## DATA SHOWN
====

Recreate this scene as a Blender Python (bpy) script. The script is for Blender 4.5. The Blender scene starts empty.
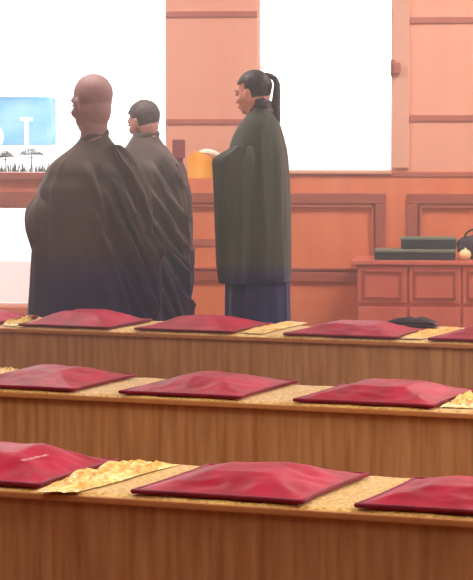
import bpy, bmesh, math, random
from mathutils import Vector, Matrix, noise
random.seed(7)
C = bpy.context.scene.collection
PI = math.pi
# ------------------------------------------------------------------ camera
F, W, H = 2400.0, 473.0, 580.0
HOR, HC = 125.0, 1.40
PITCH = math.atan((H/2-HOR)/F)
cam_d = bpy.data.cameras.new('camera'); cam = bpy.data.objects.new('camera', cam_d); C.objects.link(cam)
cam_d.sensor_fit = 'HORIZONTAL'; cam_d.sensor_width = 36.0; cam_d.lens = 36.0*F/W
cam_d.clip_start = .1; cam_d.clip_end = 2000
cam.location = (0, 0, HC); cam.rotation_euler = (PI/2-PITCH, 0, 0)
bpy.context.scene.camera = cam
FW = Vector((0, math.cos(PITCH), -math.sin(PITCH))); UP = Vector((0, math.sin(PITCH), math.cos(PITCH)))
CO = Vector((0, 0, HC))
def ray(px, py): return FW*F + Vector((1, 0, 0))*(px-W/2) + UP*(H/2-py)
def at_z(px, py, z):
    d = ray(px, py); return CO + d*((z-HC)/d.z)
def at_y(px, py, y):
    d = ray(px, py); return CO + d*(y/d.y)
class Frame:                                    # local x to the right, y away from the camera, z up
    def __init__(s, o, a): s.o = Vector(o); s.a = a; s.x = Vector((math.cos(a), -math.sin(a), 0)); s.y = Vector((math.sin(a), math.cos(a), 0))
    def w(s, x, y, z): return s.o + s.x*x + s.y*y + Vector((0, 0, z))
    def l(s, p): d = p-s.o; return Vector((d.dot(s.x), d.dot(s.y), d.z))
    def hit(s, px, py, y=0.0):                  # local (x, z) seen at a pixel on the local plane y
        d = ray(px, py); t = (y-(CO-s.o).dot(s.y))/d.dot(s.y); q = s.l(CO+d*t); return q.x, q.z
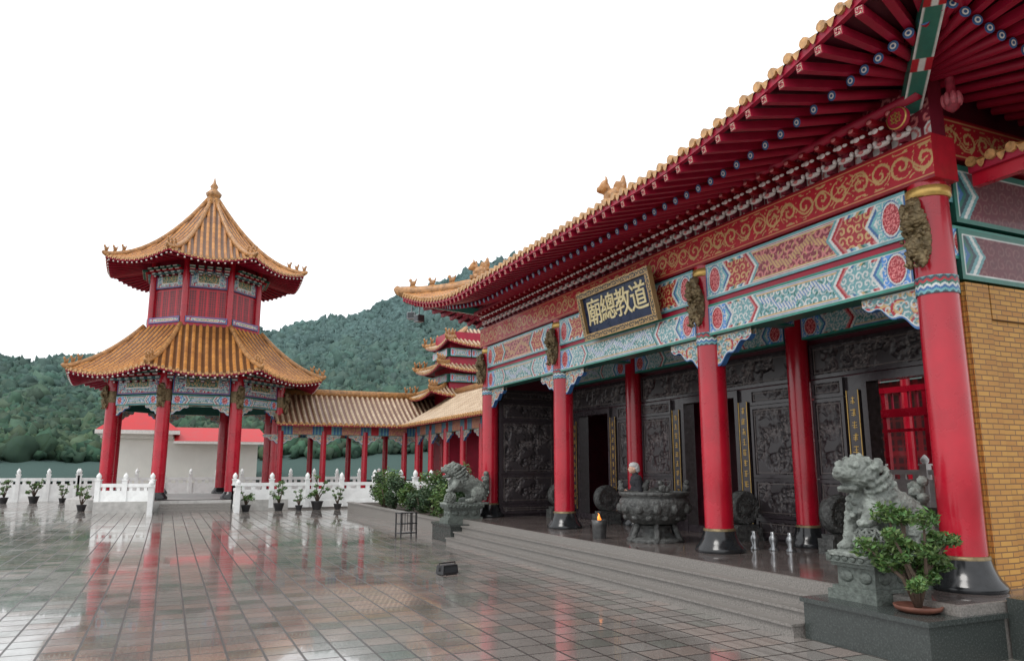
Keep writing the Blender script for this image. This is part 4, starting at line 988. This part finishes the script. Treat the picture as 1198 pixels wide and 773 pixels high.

====

## WRITTEN REQUEST
Without including the pictures, reproduce all entries exactly.

## RESPONSE TO THIS EXERCISE
Recreate this scene as a Blender Python (bpy) script. The script is for Blender 4.5. The Blender scene starts empty.
import bpy, bmesh, math, random
from mathutils import Vector, Matrix, noise
random.seed(7)
C = bpy.context.scene.collection
PI = math.pi
# ------------------------------------------------------------------ camera
F, W, H = 2400.0, 473.0, 580.0
HOR, HC = 125.0, 1.40
PITCH = math.atan((H/2-HOR)/F)
cam_d = bpy.data.cameras.new('camera'); cam = bpy.data.objects.new('camera', cam_d); C.objects.link(cam)
cam_d.sensor_fit = 'HORIZONTAL'; cam_d.sensor_width = 36.0; cam_d.lens = 36.0*F/W
cam_d.clip_start = .1; cam_d.clip_end = 2000
cam.location = (0, 0, HC); cam.rotation_euler = (PI/2-PITCH, 0, 0)
bpy.context.scene.camera = cam
FW = Vector((0, math.cos(PITCH), -math.sin(PITCH))); UP = Vector((0, math.sin(PITCH), math.cos(PITCH)))
CO = Vector((0, 0, HC))
def ray(px, py): return FW*F + Vector((1, 0, 0))*(px-W/2) + UP*(H/2-py)
def at_z(px, py, z):
    d = ray(px, py); return CO + d*((z-HC)/d.z)
def at_y(px, py, y):
    d = ray(px, py); return CO + d*(y/d.y)
class Frame:                                    # local x to the right, y away from the camera, z up
    def __init__(s, o, a): s.o = Vector(o); s.a = a; s.x = Vector((math.cos(a), -math.sin(a), 0)); s.y = Vector((math.sin(a), math.cos(a), 0))
    def w(s, x, y, z): return s.o + s.x*x + s.y*y + Vector((0, 0, z))
    def l(s, p): d = p-s.o; return Vector((d.dot(s.x), d.dot(s.y), d.z))
    def hit(s, px, py, y=0.0):                  # local (x, z) seen at a pixel on the local plane y
        d = ray(px, py); t = (y-(CO-s.o).dot(s.y))/d.dot(s.y); q = s.l(CO+d*t); return q.x, q.z
Keep writing the Blender script for this image. This is part 4, starting at line 988. This part finishes the script. Treat the picture as 1198 pixels wide and 773 pixels high.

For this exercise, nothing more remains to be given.